Samadhi applauded me for listening to my body and following the natural ebb and flow of my life. Where I felt guilty for deviating from my yoga mat, she saw the intuition of the yogis of old. She reminded me that a yoga practice might be a 2.5 hour long sadhana (a Kundalini yoga term for "spiritual practice"), but it might also just be sitting in quite contemplation over a cup of coffee or tea. Some days, a yogi might go through hours of mantra and meditation. Other days, that same yogi's practice might just be a brief focus on one pranayama technique.

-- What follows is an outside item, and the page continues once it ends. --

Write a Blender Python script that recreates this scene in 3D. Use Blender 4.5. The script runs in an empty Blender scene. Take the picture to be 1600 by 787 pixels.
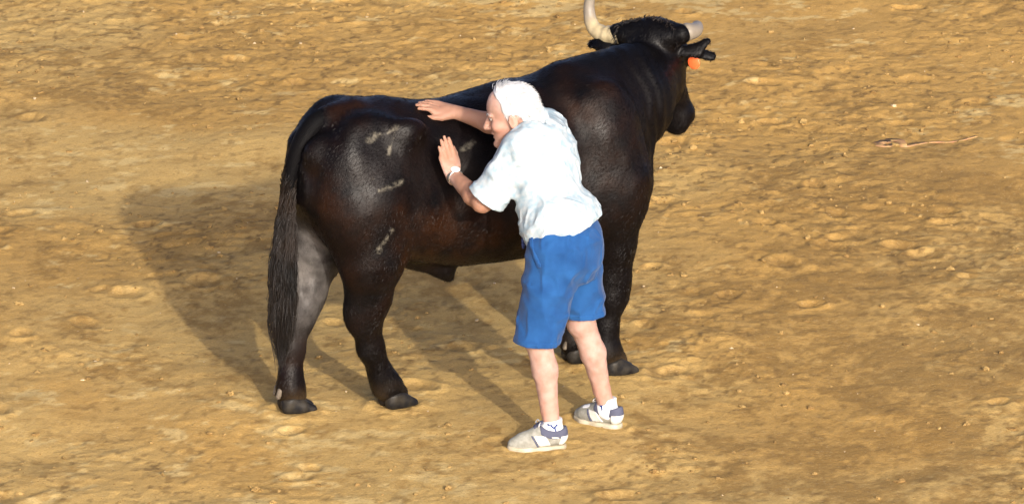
import bpy, math, random
import numpy as np

# ------------------------------------------------------------------ camera, sky, sun, exposure
S = bpy.context.scene
COL = S.collection
R = math.radians

cam_data = bpy.data.cameras.new("Camera")
cam = bpy.data.objects.new("Camera", cam_data)
COL.objects.link(cam)
CAM_D, CAM_EL, CAM_W = 28.0, R(16), 4.73          # metres to the centre of view, tilt down, width seen there
cam.location = (0, -CAM_D * math.cos(CAM_EL), CAM_D * math.sin(CAM_EL))
cam.rotation_euler = (R(90) - CAM_EL, 0, 0)
cam_data.sensor_width = 36
cam_data.lens = 36 / 2 / (CAM_W / 2 / CAM_D)
cam_data.clip_end = 2000
S.camera = cam

SUN_EL, SUN_AZ = R(20.7), math.atan2(-0.96, 0.29)   # where the light comes from
world = bpy.data.worlds.new("World")
S.world = world
world.use_nodes = True
wn = world.node_tree
sky = wn.nodes.new("ShaderNodeTexSky")
sky.sky_type = 'NISHITA'
sky.sun_disc = False
sky.sun_elevation = SUN_EL
sky.sun_rotation = R(90) - SUN_AZ
sky.air_density = 0.2
sky.dust_density = 2.0
sky.ozone_density = 0.0
wn.links.new(sky.outputs[0], wn.nodes["Background"].inputs[0])
wn.nodes["Background"].inputs[1].default_value = 0.15

sun_data = bpy.data.lights.new("Sun", 'SUN')
sun_data.energy = 1.4
sun_data.angle = R(0.9)
sun_data.color = (1.0, 0.93, 0.80)
sun = bpy.data.objects.new("Sun", sun_data)
COL.objects.link(sun)
sun.location = (6, -20, 10)
sun.rotation_euler = (R(90) - SUN_EL, 0, SUN_AZ + R(90))

S.view_settings.view_transform = 'Standard'
S.view_settings.look = 'None'
S.view_settings.exposure = 1.38
S.view_settings.gamma = 1
S.cycles.use_denoising = True

rng = np.random.default_rng(11)
random.seed(11)

# ------------------------------------------------------------------ noise
def _hash(ix, iy, iz, seed):
    h = (ix.astype(np.int64) * 374761393 + iy.astype(np.int64) * 668265263 + iz.astype(np.int64) * 2147483647 + seed * 1274126177) & 0xFFFFFFFF
    h = ((h ^ (h >> 13)) * 1274126177) & 0xFFFFFFFF
    h = (h ^ (h >> 16)) & 0xFFFFFF
    return h.astype(np.float64) / 0xFFFFFF

def vnoise(x, y, z, seed=0):
    """smooth value noise, -1..1"""
    x, y, z = np.broadcast_arrays(x, y, z)
    ix, iy, iz = np.floor(x), np.floor(y), np.floor(z)
    fx, fy, fz = x - ix, y - iy, z - iz
    fx, fy, fz = [f * f * f * (f * (f * 6 - 15) + 10) for f in (fx, fy, fz)]
    r = 0
    for dx in (0, 1):
        wx = fx if dx else 1 - fx
        for dy in (0, 1):
            wy = fy if dy else 1 - fy
            for dz in (0, 1):
                wz = fz if dz else 1 - fz
                r = r + _hash(ix + dx, iy + dy, iz + dz, seed) * wx * wy * wz
    return r * 2 - 1

def noise2(x, y, seed=0):
    x, y = np.broadcast_arrays(x, y)
    ix, iy = np.floor(x), np.floor(y)
    fx, fy = x - ix, y - iy
    fx, fy = [f * f * f * (f * (f * 6 - 15) + 10) for f in (fx, fy)]
    zz = np.zeros_like(ix)
    r = 0
    for dx in (0, 1):
        for dy in (0, 1):
            r = r + _hash(ix + dx, iy + dy, zz, seed) * (fx if dx else 1 - fx) * (fy if dy else 1 - fy)
    return r * 2 - 1

# ------------------------------------------------------------------ signed-distance modelling
def V(*a):
    return np.array(a[0] if len(a) == 1 else a, float)

def unit(v):
    v = V(v)
    return v / np.linalg.norm(v)

def smin(a, b, k):
    if k <= 0:
        return np.minimum(a, b)
    h = np.maximum(k - np.abs(a - b), 0) / k
    return np.minimum(a, b) - h * h * k * 0.25

def smax(a, b, k):
    return -smin(-a, -b, k)

def smooth01(t):
    t = np.clip(t, 0, 1)
    return t * t * (3 - 2 * t)

class Cone:
    """a limb: tapered, round-ended, optionally flattened along a direction"""
    def __init__(s, a, b, ra, rb, flat=None, f=1.0):
        s.a, s.b, s.ra, s.rb, s.f = V(a), V(b), ra, rb, f
        s.flat = unit(flat) if flat is not None else None
        r = max(ra, rb)
        s.lo, s.hi = np.minimum(s.a, s.b) - r, np.maximum(s.a, s.b) + r
    def d(s, X, Y, Z):
        px, py, pz = X - s.a[0], Y - s.a[1], Z - s.a[2]
        ab = s.b - s.a
        t = np.clip((px * ab[0] + py * ab[1] + pz * ab[2]) / max(ab @ ab, 1e-9), 0, 1)
        qx, qy, qz = px - t * ab[0], py - t * ab[1], pz - t * ab[2]
        if s.flat is not None:
            m = (qx * s.flat[0] + qy * s.flat[1] + qz * s.flat[2]) * (1 / s.f - 1)
            qx, qy, qz = qx + m * s.flat[0], qy + m * s.flat[1], qz + m * s.flat[2]
        return np.sqrt(qx * qx + qy * qy + qz * qz) - (s.ra + t * (s.rb - s.ra))

class Ell:
    """an ellipsoid with its own axes"""
    def __init__(s, c, r, ax=None):
        s.c, s.r = V(c), V(r)
        s.ax = np.array([unit(a) for a in ax]) if ax is not None else np.eye(3)
        e = np.sqrt(((s.ax * s.r[:, None]) ** 2).sum(0))
        s.lo, s.hi = s.c - e, s.c + e
    def d(s, X, Y, Z):
        px, py, pz = X - s.c[0], Y - s.c[1], Z - s.c[2]
        k0 = k1 = 0
        for i in range(3):
            q = (px * s.ax[i, 0] + py * s.ax[i, 1] + pz * s.ax[i, 2]) / s.r[i]
            k0 = k0 + q * q
            k1 = k1 + (q / s.r[i]) ** 2
        k0, k1 = np.sqrt(k0), np.sqrt(k1)
        return k0 * (k0 - 1) / np.maximum(k1, 1e-6)

class Loft:
    """a trunk lying along x: sections of (x, bottom, top, half width)"""
    def __init__(s, secs, egg=0.15, power=2.2):
        a = np.array(secs, float)
        s.xs = np.linspace(a[0, 0], a[-1, 0], 160)
        t = [np.interp(s.xs, a[:, 0], a[:, i]) for i in (1, 2, 3)]
        ker = np.exp(-0.5 * (np.arange(-10, 11) / 4.5) ** 2); ker /= ker.sum()
        s.t = [np.convolve(np.pad(q, 10, mode='edge'), ker, 'valid') for q in t]
        s.egg, s.p = egg, power
        w = a[:, 3].max()
        s.lo, s.hi = V(a[0, 0], -w, a[:, 1].min()), V(a[-1, 0], w, a[:, 2].max())
    def d(s, X, Y, Z):
        xc = np.clip(X, s.xs[0], s.xs[-1])
        zb, zt, w = [np.interp(xc, s.xs, q) for q in s.t]
        h, zc = (zt - zb) / 2, (zt + zb) / 2
        zn = (Z - zc) / h
        ww = w * (1 - s.egg * np.clip(zn, -1, 1))
        q = (np.abs(Y / ww) ** s.p + np.abs(zn) ** s.p) ** (1 / s.p)
        dd = (q - 1) * np.minimum(ww, h)
        ex = np.abs(X - xc)
        return np.where(ex > 0, np.sqrt(ex ** 2 + np.maximum(dd, 0) ** 2) + np.minimum(dd, 0) * 0, dd)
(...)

Historically, Kundalini Yoga was the advanced form of yoga. (It was called Tantra, and it's yogis were called tantrikas.) It was something a yogi would do only after studying Hatha Yoga for nearly 20+ years. These people were experts at their practices. They didn't need hard and fast rules any more. Instead, they needed to listen to their bodies, and go with the flow while maintaining a "yoga mindset."

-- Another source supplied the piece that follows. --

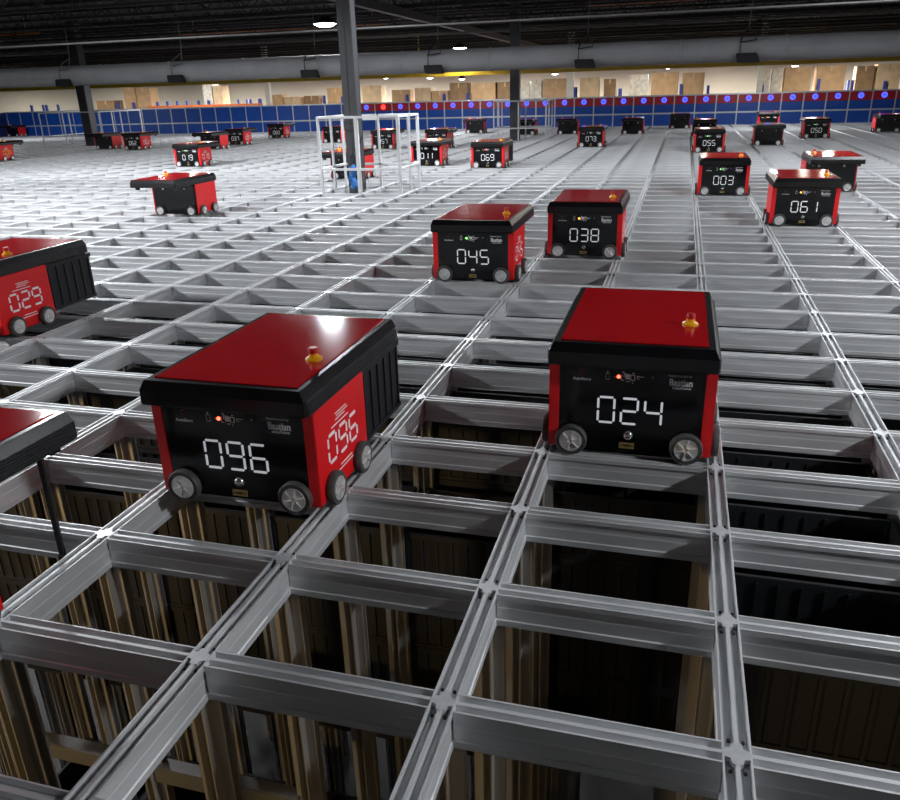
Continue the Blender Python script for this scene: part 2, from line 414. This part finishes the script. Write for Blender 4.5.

Samadhi's reminder conjured up thoughts of my own experiences as a witch, and how the further one gets into Witchcraft, the less structured or regimented things are. Black and white thinking falls away, and the gray areas of life become so much more apparent. During the period leading up to my third degree in Wicca, I came up with a motto to help me navigate this shift in perspective. Whenever I struggled with wanting a hard and fast answer to something, whenever I wanted to control a situation or force an issue, I said, "Let go and laguz, Casey."

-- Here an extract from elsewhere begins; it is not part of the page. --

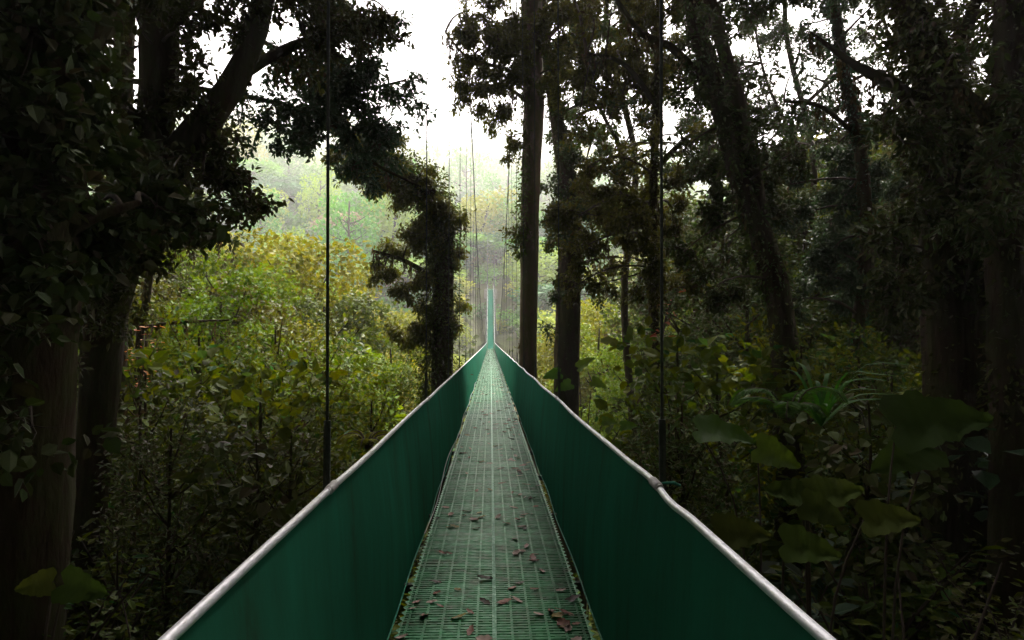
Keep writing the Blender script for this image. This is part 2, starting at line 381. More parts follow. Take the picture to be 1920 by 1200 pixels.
def add_leaves(mb, p, d, size, kind=LEAF, jit=.6, svar=.5, mat=0, up=(0, 0, 1)):
    n = len(p); s = size * (1 + svar * rng.uniform(-1, 1, n))
    mb.scatter(kind[0], kind[1], leaf_frames(d, np.array(up, float), s, jit), p, mat)
def ball(n):
    return unit(rng.standard_normal((n, 3))) * rng.uniform(0, 1, (n, 1)) ** (1 / 3)

def grow_blob(leaf, wood, C, Rr, attach, nbr, nspray, nleaf, size, kind=LEAF, wr=.03, droop=.25, spr=.22):
    """one leafy mass: a bough from attach to C, nbr branches through the ellipsoid, sprays of leaves along them"""
    C = np.asarray(C, float); Rr = np.broadcast_to(np.asarray(Rr, float), (3,))
    if attach is not None:
        L = np.linalg.norm(C - attach); t = np.linspace(0, 1, 6)[:, None]
        bow = np.array([0, 0, .10 * L]) * np.sin(math.pi * t) + rng.standard_normal(3) * .06 * L * np.sin(math.pi * t)
        wood.tube(attach + (C - attach) * t + bow, np.linspace(wr * 1.6, wr * .7, 6), 6, .08, cap=False)
        dirn = unit(C - attach)
    else: dirn = np.array([0, 0, 1.0])
    u = ball(nbr); u = unit(u) * (.45 + .55 * rng.uniform(0, 1, (nbr, 1)) ** .6)
    E = C + u * Rr; S = C - dirn * Rr * .35 * rng.uniform(0, 1, (nbr, 1))
    for k in range(nbr):
        t = np.linspace(0, 1, 4)[:, None]
        path = S[k] + (E[k] - S[k]) * t + np.sin(math.pi * t) * rng.standard_normal(3) * .1 * Rr
        wood.tube(path, np.linspace(wr * .5, wr * .12, 4), 4, 0, cap=False)
        n = max(1, int(nspray * rng.uniform(.6, 1.4)))
        tt = rng.uniform(.25, 1.05, (n, 1)) ** .8
        sp = S[k] + (E[k] - S[k]) * tt + rng.standard_normal((n, 3)) * Rr * .10
        sd_ = unit(unit(E[k] - S[k]) + .8 * rng.standard_normal((n, 3)) + np.array([0, 0, -droop]))
        m = nleaf; a = np.repeat(sp, m, 0); dd = np.repeat(sd_, m, 0); s = rng.uniform(0, 1, (n * m, 1))
        pos = a + dd * s * spr * (size / .1) + rng.standard_normal((n * m, 3)) * size * .35
        ld = unit(dd * .7 + .8 * rng.standard_normal((n * m, 3)) + np.array([0, 0, -droop]))
        add_leaves(leaf, pos, ld, size, kind)

def local(parts_origin, mb):
    for k in range(len(mb.v)): mb.v[k] = mb.v[k] - parts_origin
    return mb
def smooth_path(pts, n=14):
    pts = np.asarray(pts, float); t = np.linspace(0, 1, len(pts)); u = np.linspace(0, 1, n)
    # Catmull-Rom
    out = []
    for a in u:
        s = a * (len(pts) - 1); i = min(int(s), len(pts) - 2); f = s - i
        p0, p1, p2, p3 = pts[max(i - 1, 0)], pts[i], pts[i + 1], pts[min(i + 2, len(pts) - 1)]
        out.append(.5 * ((2 * p1) + (p2 - p0) * f + (2 * p0 - 5 * p1 + 4 * p2 - p3) * f * f + (3 * p1 - p0 - 3 * p2 + p3) * f ** 3))
    return np.array(out)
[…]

For those of you reading this who don't know, Laguz is the rune associated with water, but it is also heavily associated with the Willow Tree and the flow of life. Ultimately, what this rune teaches is to "go with the flow," to bend like the willow tree in the breeze in order to avoid breaking. For me, at this time, the flow of life is leading me to explore my yoga through a more muscle-building practice, to expand it beyond the mat and into the gym. Now, I have a choice. I could choose to fight that process and suffer because I want to do yoga by some non-existent book, or I could go with the flow and expand my own understanding of both yoga and weightlifting in the process by taking my practice off the yoga mat and onto the gym floor rubber mat.